** Begin Dataset content **

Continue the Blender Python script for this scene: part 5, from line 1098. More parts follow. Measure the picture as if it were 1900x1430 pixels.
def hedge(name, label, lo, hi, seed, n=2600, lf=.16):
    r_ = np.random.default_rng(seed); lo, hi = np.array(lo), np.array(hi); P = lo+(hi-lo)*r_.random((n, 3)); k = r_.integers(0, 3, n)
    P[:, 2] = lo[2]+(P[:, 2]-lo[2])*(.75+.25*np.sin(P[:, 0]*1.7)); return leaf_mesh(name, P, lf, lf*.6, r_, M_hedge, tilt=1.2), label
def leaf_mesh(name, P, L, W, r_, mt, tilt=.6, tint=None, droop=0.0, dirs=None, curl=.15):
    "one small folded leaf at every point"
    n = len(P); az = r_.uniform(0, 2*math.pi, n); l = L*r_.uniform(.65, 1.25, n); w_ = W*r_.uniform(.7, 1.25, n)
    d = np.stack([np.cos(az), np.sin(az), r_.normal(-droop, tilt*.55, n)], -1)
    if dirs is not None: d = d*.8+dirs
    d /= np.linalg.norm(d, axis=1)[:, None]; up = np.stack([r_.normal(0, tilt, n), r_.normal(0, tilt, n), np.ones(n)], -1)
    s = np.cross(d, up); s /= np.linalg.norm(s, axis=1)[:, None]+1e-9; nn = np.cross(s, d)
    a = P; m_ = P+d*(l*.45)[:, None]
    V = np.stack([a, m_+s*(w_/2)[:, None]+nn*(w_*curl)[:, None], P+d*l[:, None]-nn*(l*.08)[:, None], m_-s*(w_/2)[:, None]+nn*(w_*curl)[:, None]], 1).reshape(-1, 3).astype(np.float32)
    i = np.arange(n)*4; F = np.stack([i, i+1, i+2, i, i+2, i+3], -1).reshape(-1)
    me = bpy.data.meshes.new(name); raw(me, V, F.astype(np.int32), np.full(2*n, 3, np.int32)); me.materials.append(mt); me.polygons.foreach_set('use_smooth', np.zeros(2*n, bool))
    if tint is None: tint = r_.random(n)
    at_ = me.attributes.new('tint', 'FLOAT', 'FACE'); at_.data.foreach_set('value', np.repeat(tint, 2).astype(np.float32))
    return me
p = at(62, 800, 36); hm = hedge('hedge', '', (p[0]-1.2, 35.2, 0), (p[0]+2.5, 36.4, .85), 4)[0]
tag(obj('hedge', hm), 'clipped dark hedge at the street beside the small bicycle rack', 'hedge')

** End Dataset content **

Task directions:
Give the listing above again, word for word.

Exercise answer:
Continue the Blender Python script for this scene: part 5, from line 1098. More parts follow. Measure the picture as if it were 1900x1430 pixels.
def hedge(name, label, lo, hi, seed, n=2600, lf=.16):
    r_ = np.random.default_rng(seed); lo, hi = np.array(lo), np.array(hi); P = lo+(hi-lo)*r_.random((n, 3)); k = r_.integers(0, 3, n)
    P[:, 2] = lo[2]+(P[:, 2]-lo[2])*(.75+.25*np.sin(P[:, 0]*1.7)); return leaf_mesh(name, P, lf, lf*.6, r_, M_hedge, tilt=1.2), label
def leaf_mesh(name, P, L, W, r_, mt, tilt=.6, tint=None, droop=0.0, dirs=None, curl=.15):
    "one small folded leaf at every point"
    n = len(P); az = r_.uniform(0, 2*math.pi, n); l = L*r_.uniform(.65, 1.25, n); w_ = W*r_.uniform(.7, 1.25, n)
    d = np.stack([np.cos(az), np.sin(az), r_.normal(-droop, tilt*.55, n)], -1)
    if dirs is not None: d = d*.8+dirs
    d /= np.linalg.norm(d, axis=1)[:, None]; up = np.stack([r_.normal(0, tilt, n), r_.normal(0, tilt, n), np.ones(n)], -1)
    s = np.cross(d, up); s /= np.linalg.norm(s, axis=1)[:, None]+1e-9; nn = np.cross(s, d)
    a = P; m_ = P+d*(l*.45)[:, None]
    V = np.stack([a, m_+s*(w_/2)[:, None]+nn*(w_*curl)[:, None], P+d*l[:, None]-nn*(l*.08)[:, None], m_-s*(w_/2)[:, None]+nn*(w_*curl)[:, None]], 1).reshape(-1, 3).astype(np.float32)
    i = np.arange(n)*4; F = np.stack([i, i+1, i+2, i, i+2, i+3], -1).reshape(-1)
    me = bpy.data.meshes.new(name); raw(me, V, F.astype(np.int32), np.full(2*n, 3, np.int32)); me.materials.append(mt); me.polygons.foreach_set('use_smooth', np.zeros(2*n, bool))
    if tint is None: tint = r_.random(n)
    at_ = me.attributes.new('tint', 'FLOAT', 'FACE'); at_.data.foreach_set('value', np.repeat(tint, 2).astype(np.float32))
    return me
p = at(62, 800, 36); hm = hedge('hedge', '', (p[0]-1.2, 35.2, 0), (p[0]+2.5, 36.4, .85), 4)[0]
tag(obj('hedge', hm), 'clipped dark hedge at the street beside the small bicycle rack', 'hedge')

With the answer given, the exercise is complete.